Have a look at the Brixton Blog. The hotel won't have anything on the ground floor except a door with stairs/lift leading to an upstairs lobby. So none of the existing shops at ground level will change.
To fit in 118 or possibly 188 rooms it would take up the Woolworths building through to Electric Lane and probably out to include the premises where Joy are. It looks like it would leave the bank, KFC and the other Albert Pub.
But they're mostly near the river. In Brixton all we have is the Hootenanny hostel and a B&B on Rushcroft Road. The nearest tourist hotels are in Camberwell/Clapham/Vauxhall.
If you consider on the end of Westminster Bridge there is a Plaza and the hotel in old City Hall that probably accounts for half of them.
Without the Lambeth planning site being online tonight, I think the H&M and T-mobile shops on Brixton Rd are unaffected, but the shop unit on Coldharbour Lane that is currently Joy loses a slice to make way for the street entrance to the hotel lobby? If it is anything like other former Woolies buildings there are thousands of square feet of empty space on the upper floors that were once stock rooms. (Did the Brixton Woolies also have a first floor cafe back in the day?)

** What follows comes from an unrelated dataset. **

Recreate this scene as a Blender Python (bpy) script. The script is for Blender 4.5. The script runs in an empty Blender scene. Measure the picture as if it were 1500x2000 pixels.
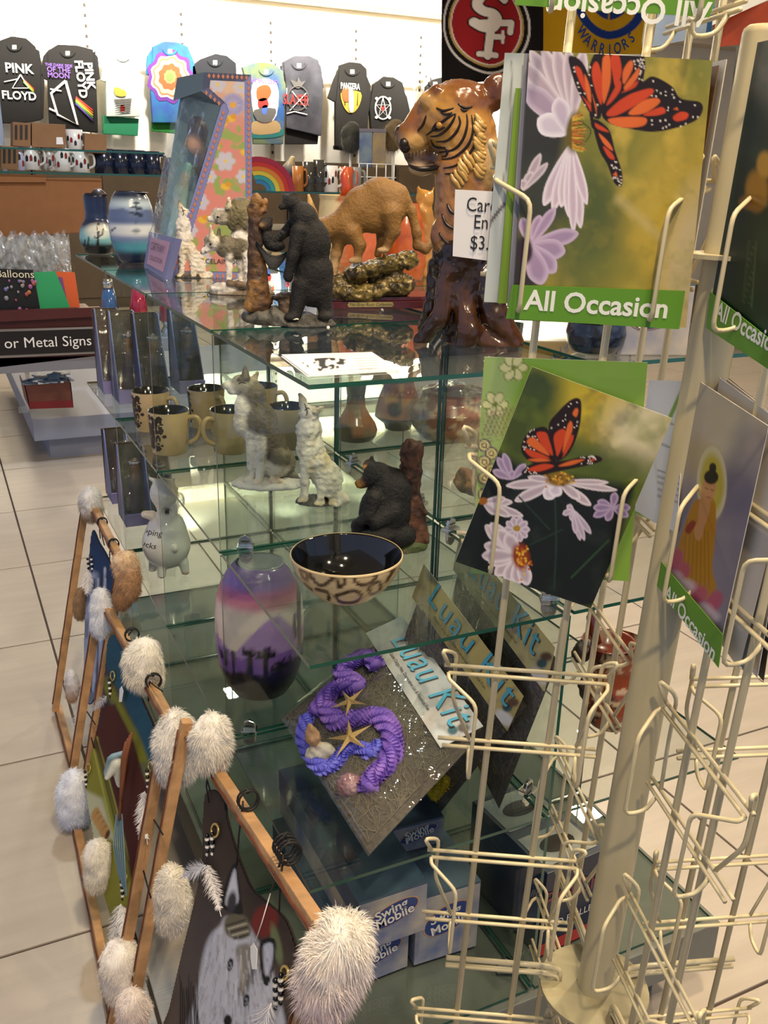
import bpy, bmesh, math, random
import numpy as np
from mathutils import Vector, Matrix
random.seed(7); RNG = np.random.default_rng(7)
scene = bpy.context.scene
COL = scene.collection

# ------------------------------------------------------------------ camera
FPX = 1803.0
CAM = np.array([-.3166, -.8265, 1.2908])
_rx, _rr, _rz = np.radians([70.074, 1.52, -25.894])
_c, _s = np.cos, np.sin
MC = (np.array([[_c(_rz), -_s(_rz), 0], [_s(_rz), _c(_rz), 0], [0, 0, 1]])
      @ np.array([[1, 0, 0], [0, _c(_rx), -_s(_rx)], [0, _s(_rx), _c(_rx)]])
      @ np.array([[_c(_rr), -_s(_rr), 0], [_s(_rr), _c(_rr), 0], [0, 0, 1]]))
cd = bpy.data.cameras.new('camera'); cam = bpy.data.objects.new('camera', cd); COL.objects.link(cam)
cd.sensor_fit = 'HORIZONTAL'; cd.sensor_width = 36; cd.lens = FPX / 1500 * 36; cd.clip_start = .02; cd.clip_end = 100
m4 = Matrix([[*MC[i], CAM[i]] for i in range(3)] + [[0, 0, 0, 1]])
cam.matrix_world = m4
scene.camera = cam

# ------------------------------------------------------------------ world, lights, exposure
w = bpy.data.worlds.new('world'); scene.world = w; w.use_nodes = True
w.node_tree.nodes['Background'].inputs[0].default_value = (.60, .70, 1.0, 1)
w.node_tree.nodes['Background'].inputs[1].default_value = .5
def area(name, loc, rot, size, power, color, size_y=None):
    l = bpy.data.lights.new(name, 'AREA'); l.energy = power; l.color = color; l.size = size
    if size_y: l.shape = 'RECTANGLE'; l.size_y = size_y
    o = bpy.data.objects.new(name, l); o.location = loc; o.rotation_euler = rot; COL.objects.link(o); return o
def spot(name, loc, target, power, color, angle=70, blend=.6, rad=.06):
    l = bpy.data.lights.new(name, 'SPOT'); l.energy = power; l.color = color; l.spot_size = math.radians(angle); l.spot_blend = blend; l.shadow_soft_size = rad
    o = bpy.data.objects.new(name, l); o.location = loc
    d = Vector(target) - Vector(loc); o.rotation_euler = d.to_track_quat('-Z', 'Y').to_euler(); COL.objects.link(o); return o
WARM = (1.0, .80, .56)
NEUT = (1.0, .90, .76)
area('ceiling_downlight', (.1, -.7, 3.05), (0, 0, 0), .16, 42, WARM)
area('ceiling_downlight', (1.9, .4, 3.05), (0, 0, 0), .16, 44, WARM)
area('ceiling_downlight', (.4, 2.4, 3.05), (0, 0, 0), .16, 36, (.82, .88, 1.0))
area('ceiling_downlight', (3.2, 3.2, 3.05), (0, 0, 0), .16, 38, WARM)
area('ceiling_downlight', (1.5, 5.6, 3.05), (0, 0, 0), .16, 40, NEUT)
spot('track_spotlight', (-.5, -1.5, 3.0), (.25, .3, 1.1), 95, WARM, 60, .7, .05)
spot('track_spotlight', (1.2, -1.3, 3.0), (.2, -.2, 1.0), 80, WARM, 60, .7, .05)
for i in range(6):
    x = .6 + i * 1.15
    spot('track_spotlight', (x, 7.9, 3.0), (x + .1, 9.45, 2.75), 420, (1, .93, .80), 95, .8, .08)
scene.view_settings.view_transform = 'Standard'; scene.view_settings.look = 'None'
scene.view_settings.gamma = 1; scene.view_settings.use_curve_mapping = False
scene.view_settings.exposure = .22
scene.cycles.transparent_max_bounces = 64
scene.cycles.max_bounces = 10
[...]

AFAIK neither of those have stepfree access even as far as where you check in. OTOH hotel chains tend to think about access in a way which IME boutique hotels and B &Bs often don't. Also, I'd expect a cheap hotel in that bit of Brixton to attract people coming from out of town to a local wedding, or needing somewhere to crash after a night out.
I imagine the Academy/Fridge etc will provide customers for the hotel too with visitors (and bands) making overnight stays.
All of this but especially the middle bit. That's very true. The most accessible hotels with the best trained staff are nearly always the chains. Bland identikit is preferable to frustratingly awkward and generally crap.